Por que estudar a língua padrão?
A variedade da língua que você fala não é a mesma que é ensinada na escola. É dever da escola ensinar a norma culta, empregada em situações formais. Por ser a mais valorizada socialmente, o domínio da norma culta é fundamental para a vida profissional, a ascensão social, a participação na vida político-social e cultural do país, o desenvolvimento do pensamento abstrato e a compreensão dos variados tipos de textos.
A língua padrão deve ser considerada como um recurso a mais. O seu professor não segue rigorosamente em sua própria fala a gramática que ele ensina. Além disso, a língua está em constante mutação e muitas regras gramaticais exigidas em concursos, prescritas nas gramáticas, em programas de televisão ou artigos de jornais estão defasadas e já não seguidas pela maioria dos falantes cultos.

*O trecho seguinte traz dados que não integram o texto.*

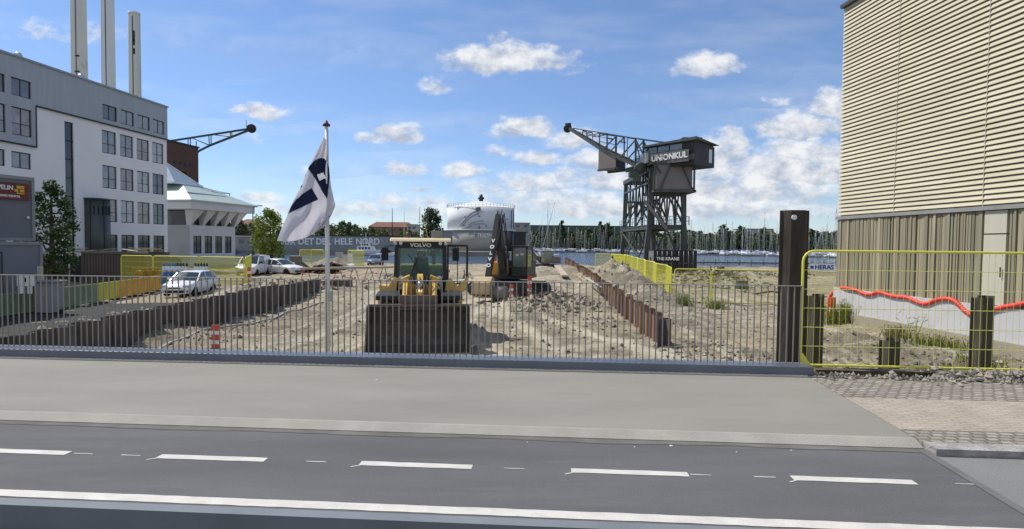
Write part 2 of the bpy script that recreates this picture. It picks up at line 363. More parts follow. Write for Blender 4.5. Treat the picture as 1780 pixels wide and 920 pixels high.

Infelizmente, os vestibulares tradicionais tratam as variantes linguísticas quase sempre sob o ponto de vista do “certo” e do “errado”, considerando que o falar “correto” é apenas aquele que segue as normas da linguagem culta e formal. Os vestibulares inovadores e as provas do Enem (Exame Nacional do Ensino Médio) exploram as variantes linguísticas com mais inteligência, observando a sua expressividade, as intenções de caracterização de personagens e situações, os efeitos humorísticos etc.